# TASK DETAILS:
What lies from the line containing "The Blender Python" through the line containing "link('cladding', quads_mesh('cladding', v"? Print exactly those lines, with both ends, and no others.

Start of GIVEN DATA

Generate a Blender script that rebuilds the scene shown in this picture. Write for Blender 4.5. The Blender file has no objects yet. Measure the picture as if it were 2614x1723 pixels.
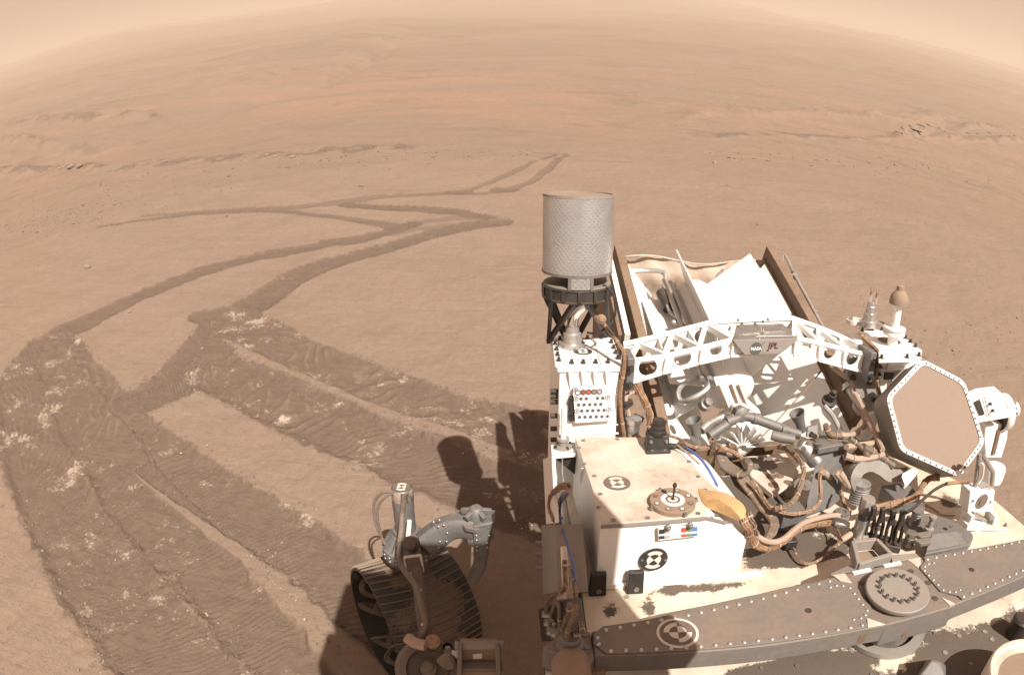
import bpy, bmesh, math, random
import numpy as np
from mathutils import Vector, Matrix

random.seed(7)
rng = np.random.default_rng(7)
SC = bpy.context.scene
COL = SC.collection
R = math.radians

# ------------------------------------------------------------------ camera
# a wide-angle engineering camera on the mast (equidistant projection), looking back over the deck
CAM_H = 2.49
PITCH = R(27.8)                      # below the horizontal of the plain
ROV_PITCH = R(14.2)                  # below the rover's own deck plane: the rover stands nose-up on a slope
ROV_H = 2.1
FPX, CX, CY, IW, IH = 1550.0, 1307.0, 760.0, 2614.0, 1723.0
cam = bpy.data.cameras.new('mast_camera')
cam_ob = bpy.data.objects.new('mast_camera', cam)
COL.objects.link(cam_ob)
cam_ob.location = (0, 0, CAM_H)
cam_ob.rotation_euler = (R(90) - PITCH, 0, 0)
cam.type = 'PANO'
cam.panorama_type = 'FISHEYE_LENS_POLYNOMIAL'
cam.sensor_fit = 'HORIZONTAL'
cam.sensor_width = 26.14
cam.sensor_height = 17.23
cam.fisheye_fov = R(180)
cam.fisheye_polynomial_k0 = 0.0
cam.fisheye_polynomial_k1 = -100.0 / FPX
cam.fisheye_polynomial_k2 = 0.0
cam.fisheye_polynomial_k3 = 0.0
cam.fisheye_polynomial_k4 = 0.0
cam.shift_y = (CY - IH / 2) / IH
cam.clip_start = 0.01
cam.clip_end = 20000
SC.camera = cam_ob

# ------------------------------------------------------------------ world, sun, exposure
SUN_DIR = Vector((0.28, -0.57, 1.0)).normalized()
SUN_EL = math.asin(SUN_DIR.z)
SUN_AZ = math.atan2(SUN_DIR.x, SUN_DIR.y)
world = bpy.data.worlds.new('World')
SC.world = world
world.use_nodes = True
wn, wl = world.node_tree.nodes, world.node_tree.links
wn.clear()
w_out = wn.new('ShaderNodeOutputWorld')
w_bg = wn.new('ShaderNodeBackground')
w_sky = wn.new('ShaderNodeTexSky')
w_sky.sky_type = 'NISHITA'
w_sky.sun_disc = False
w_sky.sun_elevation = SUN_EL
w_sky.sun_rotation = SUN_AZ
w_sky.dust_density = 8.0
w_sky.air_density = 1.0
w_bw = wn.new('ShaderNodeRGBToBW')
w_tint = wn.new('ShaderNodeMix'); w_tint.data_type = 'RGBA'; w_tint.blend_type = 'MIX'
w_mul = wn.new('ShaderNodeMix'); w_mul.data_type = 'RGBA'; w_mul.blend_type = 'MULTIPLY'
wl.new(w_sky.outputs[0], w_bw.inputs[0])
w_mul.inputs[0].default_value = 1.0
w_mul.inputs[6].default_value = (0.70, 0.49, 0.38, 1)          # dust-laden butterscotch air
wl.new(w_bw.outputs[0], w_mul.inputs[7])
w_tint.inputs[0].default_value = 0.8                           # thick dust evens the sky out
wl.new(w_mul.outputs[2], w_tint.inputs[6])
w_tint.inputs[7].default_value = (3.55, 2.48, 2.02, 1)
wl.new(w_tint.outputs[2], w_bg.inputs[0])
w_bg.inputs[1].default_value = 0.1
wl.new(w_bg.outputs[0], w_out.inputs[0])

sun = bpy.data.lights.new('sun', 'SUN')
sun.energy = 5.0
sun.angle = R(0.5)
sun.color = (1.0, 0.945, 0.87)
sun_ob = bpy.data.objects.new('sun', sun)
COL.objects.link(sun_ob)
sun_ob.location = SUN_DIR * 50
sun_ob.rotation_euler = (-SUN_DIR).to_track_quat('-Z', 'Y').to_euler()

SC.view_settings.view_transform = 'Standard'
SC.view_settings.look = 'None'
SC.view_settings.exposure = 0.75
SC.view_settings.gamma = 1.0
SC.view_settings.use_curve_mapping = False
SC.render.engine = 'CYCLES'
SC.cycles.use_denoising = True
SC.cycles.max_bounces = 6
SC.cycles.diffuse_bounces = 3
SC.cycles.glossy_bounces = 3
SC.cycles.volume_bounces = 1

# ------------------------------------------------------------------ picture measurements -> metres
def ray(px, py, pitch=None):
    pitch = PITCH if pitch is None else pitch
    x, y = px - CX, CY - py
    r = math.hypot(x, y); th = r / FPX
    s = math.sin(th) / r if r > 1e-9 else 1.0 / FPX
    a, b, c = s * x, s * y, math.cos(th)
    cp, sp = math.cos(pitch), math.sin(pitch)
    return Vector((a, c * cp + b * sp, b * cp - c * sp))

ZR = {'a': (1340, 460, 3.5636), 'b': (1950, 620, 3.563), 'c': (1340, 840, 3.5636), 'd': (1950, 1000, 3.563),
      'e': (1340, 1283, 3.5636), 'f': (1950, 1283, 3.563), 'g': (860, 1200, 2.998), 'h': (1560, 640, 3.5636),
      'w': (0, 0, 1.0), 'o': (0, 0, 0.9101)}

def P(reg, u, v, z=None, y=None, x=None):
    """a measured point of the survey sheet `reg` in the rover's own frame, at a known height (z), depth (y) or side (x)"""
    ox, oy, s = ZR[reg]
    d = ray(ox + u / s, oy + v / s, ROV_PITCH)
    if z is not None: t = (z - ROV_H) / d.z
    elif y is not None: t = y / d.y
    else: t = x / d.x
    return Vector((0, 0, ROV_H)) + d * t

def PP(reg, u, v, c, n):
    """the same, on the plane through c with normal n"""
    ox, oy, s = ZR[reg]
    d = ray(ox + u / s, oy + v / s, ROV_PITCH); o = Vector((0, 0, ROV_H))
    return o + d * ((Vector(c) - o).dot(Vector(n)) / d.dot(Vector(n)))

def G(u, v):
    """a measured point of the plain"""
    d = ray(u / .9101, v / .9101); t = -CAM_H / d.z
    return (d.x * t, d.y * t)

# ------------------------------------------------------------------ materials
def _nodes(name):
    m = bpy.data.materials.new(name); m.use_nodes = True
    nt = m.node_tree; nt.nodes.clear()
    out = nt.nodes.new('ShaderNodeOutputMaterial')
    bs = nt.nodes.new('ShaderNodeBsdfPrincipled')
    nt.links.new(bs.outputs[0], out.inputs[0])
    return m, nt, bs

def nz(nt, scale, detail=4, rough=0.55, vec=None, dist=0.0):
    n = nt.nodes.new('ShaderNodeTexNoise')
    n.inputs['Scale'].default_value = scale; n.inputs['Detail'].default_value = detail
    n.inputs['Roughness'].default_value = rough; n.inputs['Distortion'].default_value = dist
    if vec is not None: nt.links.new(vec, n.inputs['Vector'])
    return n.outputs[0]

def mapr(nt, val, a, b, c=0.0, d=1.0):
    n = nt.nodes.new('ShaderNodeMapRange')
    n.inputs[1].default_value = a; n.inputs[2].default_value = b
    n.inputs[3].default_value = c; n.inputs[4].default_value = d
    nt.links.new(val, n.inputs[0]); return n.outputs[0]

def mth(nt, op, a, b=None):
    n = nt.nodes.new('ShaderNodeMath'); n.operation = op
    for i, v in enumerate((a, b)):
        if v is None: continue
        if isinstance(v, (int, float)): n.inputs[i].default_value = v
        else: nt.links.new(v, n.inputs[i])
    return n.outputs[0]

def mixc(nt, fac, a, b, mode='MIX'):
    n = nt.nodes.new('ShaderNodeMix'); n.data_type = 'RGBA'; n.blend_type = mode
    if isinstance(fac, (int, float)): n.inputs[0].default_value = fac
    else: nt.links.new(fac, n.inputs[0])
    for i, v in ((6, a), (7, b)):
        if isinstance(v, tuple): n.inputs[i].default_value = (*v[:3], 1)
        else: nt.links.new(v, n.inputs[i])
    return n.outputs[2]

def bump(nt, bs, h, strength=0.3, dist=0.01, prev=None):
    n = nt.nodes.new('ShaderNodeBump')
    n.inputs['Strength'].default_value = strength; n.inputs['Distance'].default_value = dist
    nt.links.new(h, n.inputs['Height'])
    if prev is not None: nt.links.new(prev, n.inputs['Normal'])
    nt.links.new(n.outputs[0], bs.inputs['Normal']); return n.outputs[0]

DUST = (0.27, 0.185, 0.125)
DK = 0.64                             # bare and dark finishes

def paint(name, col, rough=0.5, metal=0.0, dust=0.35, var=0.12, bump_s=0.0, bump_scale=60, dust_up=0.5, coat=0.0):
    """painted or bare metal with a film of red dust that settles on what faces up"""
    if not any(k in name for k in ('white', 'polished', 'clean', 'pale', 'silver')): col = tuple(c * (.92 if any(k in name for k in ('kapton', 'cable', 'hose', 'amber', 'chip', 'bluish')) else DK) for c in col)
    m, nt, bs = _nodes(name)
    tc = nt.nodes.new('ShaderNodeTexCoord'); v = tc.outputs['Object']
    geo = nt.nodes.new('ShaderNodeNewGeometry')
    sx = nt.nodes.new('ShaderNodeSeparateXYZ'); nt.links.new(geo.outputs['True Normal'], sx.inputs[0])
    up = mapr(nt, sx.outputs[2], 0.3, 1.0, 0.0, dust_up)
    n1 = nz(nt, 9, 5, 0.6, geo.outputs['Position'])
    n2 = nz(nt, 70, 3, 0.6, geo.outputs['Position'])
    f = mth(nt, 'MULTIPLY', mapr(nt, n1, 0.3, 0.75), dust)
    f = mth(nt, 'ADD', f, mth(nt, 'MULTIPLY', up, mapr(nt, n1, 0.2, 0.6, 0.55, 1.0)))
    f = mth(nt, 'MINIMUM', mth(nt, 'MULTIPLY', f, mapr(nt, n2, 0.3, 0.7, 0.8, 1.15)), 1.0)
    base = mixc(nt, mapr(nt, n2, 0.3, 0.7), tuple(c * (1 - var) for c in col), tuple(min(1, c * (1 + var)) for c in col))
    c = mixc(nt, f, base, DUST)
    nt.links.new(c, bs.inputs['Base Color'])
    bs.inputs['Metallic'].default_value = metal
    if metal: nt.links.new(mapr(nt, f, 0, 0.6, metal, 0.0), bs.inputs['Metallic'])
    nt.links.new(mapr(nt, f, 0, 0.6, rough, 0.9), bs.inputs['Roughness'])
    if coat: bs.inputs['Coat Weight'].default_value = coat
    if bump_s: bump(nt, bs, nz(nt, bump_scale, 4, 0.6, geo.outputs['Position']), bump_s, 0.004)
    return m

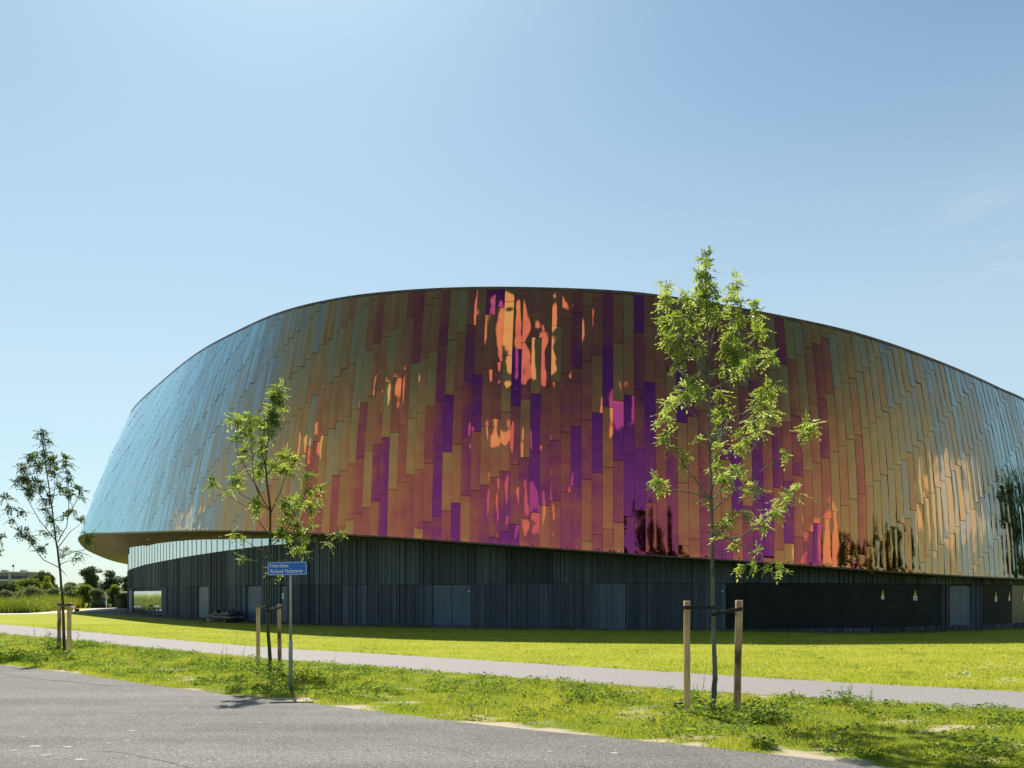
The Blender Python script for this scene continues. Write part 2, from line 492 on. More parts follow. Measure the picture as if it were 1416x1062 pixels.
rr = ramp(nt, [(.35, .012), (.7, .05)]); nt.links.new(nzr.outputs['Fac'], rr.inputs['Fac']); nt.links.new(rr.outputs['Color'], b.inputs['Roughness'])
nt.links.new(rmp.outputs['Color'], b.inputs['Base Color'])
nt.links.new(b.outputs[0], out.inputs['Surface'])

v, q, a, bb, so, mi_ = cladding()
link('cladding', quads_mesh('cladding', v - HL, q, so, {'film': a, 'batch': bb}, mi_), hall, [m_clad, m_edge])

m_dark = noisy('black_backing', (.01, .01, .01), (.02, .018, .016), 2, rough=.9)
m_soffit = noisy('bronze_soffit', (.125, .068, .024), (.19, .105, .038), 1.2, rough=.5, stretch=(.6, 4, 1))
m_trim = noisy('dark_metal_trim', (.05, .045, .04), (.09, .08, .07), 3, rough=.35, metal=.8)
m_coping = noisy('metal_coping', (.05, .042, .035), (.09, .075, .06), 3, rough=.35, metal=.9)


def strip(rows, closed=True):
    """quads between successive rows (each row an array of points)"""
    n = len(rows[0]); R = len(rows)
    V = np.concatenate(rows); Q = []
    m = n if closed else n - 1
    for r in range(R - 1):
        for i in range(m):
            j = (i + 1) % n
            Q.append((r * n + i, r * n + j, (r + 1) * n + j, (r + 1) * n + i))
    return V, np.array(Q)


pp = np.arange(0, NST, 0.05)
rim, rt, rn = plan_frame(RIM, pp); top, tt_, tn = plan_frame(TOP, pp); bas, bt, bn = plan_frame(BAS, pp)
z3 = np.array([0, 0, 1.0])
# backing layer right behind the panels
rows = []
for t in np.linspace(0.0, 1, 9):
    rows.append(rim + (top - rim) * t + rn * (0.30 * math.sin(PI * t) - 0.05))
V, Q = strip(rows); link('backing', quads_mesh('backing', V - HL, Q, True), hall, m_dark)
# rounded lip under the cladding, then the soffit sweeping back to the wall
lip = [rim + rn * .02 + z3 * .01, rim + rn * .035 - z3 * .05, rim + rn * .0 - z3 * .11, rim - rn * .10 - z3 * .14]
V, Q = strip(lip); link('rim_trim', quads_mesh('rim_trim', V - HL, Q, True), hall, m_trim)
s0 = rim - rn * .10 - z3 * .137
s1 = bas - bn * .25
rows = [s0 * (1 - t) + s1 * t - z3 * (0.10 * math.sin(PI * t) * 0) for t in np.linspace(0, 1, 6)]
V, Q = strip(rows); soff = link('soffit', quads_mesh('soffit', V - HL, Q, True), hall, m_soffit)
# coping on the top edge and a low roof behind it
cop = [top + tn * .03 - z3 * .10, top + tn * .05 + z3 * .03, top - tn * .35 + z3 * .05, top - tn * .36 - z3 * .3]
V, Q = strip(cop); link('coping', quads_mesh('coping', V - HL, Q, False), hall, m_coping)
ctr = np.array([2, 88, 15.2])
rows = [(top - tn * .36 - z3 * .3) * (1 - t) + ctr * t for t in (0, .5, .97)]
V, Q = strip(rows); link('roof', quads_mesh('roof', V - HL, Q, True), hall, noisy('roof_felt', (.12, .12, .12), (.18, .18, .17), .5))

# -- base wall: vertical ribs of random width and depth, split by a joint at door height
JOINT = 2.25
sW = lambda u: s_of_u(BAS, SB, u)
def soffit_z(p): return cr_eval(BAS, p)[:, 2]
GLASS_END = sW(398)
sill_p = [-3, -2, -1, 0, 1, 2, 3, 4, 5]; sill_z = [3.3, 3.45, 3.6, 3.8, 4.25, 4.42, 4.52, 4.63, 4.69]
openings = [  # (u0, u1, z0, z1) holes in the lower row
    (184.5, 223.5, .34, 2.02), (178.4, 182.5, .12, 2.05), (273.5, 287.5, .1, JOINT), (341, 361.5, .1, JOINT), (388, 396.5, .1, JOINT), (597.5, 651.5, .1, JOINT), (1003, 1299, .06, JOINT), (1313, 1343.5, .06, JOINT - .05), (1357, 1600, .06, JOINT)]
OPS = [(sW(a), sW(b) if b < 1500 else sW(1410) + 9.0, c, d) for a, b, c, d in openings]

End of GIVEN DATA

# PROBLEM SOLUTION:
The Blender Python script for this scene continues. Write part 2, from line 492 on. More parts follow. Measure the picture as if it were 1416x1062 pixels.
rr = ramp(nt, [(.35, .012), (.7, .05)]); nt.links.new(nzr.outputs['Fac'], rr.inputs['Fac']); nt.links.new(rr.outputs['Color'], b.inputs['Roughness'])
nt.links.new(rmp.outputs['Color'], b.inputs['Base Color'])
nt.links.new(b.outputs[0], out.inputs['Surface'])

v, q, a, bb, so, mi_ = cladding()
link('cladding', quads_mesh('cladding', v - HL, q, so, {'film': a, 'batch': bb}, mi_), hall, [m_clad, m_edge])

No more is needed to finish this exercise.